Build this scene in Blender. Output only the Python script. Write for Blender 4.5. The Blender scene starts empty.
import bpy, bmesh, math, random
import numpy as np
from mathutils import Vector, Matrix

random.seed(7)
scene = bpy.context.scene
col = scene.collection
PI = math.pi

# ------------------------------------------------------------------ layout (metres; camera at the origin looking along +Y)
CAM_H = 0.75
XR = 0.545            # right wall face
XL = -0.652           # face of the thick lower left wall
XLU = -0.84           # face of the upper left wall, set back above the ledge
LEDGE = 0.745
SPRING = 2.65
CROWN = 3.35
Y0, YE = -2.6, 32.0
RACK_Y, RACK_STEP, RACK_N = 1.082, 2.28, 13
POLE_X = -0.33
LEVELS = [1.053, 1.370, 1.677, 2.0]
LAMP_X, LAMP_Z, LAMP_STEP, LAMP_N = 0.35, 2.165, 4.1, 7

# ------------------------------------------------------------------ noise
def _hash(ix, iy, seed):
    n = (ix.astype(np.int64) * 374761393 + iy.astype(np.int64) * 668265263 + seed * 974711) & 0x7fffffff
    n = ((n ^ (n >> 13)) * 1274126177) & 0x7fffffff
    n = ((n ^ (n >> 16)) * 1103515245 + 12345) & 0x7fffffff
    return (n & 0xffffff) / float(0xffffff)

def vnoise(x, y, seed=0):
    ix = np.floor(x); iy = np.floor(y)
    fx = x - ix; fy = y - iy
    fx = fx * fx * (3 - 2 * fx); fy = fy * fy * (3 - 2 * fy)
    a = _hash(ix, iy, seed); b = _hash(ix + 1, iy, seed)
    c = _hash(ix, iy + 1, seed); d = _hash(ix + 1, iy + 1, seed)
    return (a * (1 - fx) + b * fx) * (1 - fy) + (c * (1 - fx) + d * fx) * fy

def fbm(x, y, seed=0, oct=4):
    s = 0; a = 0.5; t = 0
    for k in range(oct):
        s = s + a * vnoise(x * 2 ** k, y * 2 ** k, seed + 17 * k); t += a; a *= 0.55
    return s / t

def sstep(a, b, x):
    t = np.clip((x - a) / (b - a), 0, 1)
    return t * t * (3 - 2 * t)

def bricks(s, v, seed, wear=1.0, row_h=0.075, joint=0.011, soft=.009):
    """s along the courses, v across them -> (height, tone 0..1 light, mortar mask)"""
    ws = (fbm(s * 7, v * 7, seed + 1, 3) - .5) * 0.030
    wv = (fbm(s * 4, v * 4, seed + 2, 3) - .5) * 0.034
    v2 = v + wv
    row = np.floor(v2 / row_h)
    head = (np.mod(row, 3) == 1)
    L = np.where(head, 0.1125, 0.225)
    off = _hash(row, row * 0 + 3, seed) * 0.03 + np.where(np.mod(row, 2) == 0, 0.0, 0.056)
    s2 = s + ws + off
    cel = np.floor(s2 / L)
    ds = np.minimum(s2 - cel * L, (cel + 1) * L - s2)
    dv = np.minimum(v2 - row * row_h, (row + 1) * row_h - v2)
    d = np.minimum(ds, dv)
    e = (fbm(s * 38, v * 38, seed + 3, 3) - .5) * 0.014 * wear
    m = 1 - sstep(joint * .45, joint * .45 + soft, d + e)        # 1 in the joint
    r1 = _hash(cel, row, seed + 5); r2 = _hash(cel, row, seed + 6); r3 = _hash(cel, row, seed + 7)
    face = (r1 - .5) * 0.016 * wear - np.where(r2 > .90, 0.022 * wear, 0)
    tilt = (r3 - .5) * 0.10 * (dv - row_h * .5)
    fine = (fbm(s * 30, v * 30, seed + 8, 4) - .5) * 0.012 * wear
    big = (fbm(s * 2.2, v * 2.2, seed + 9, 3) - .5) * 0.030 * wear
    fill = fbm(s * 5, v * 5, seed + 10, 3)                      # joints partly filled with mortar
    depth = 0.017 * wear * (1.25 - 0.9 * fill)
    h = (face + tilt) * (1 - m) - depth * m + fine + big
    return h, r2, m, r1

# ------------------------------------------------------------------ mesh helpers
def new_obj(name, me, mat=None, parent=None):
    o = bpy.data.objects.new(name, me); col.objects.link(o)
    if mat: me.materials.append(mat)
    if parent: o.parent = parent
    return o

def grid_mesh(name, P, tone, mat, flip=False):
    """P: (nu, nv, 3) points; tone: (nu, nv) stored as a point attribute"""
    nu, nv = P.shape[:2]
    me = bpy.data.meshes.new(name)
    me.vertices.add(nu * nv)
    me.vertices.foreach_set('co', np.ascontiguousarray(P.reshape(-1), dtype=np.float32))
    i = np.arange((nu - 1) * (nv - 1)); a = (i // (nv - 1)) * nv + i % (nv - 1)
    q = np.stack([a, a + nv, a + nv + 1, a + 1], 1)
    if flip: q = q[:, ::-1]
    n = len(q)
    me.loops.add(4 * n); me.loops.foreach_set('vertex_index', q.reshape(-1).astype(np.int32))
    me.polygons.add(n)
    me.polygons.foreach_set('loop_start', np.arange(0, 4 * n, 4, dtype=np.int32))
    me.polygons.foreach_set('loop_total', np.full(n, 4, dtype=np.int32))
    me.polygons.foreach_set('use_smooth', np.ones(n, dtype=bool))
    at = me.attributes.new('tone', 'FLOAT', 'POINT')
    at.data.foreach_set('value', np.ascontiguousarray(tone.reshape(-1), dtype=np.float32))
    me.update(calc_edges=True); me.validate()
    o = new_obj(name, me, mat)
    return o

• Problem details
Begin with the first line of the listing and copy exactly through the line that contains "PI = math.pi", please, keeping both ends and leaving out everything after.

• Answer for the task
Build this scene in Blender. Output only the Python script. Write for Blender 4.5. The Blender scene starts empty.
import bpy, bmesh, math, random
import numpy as np
from mathutils import Vector, Matrix

random.seed(7)
scene = bpy.context.scene
col = scene.collection
PI = math.pi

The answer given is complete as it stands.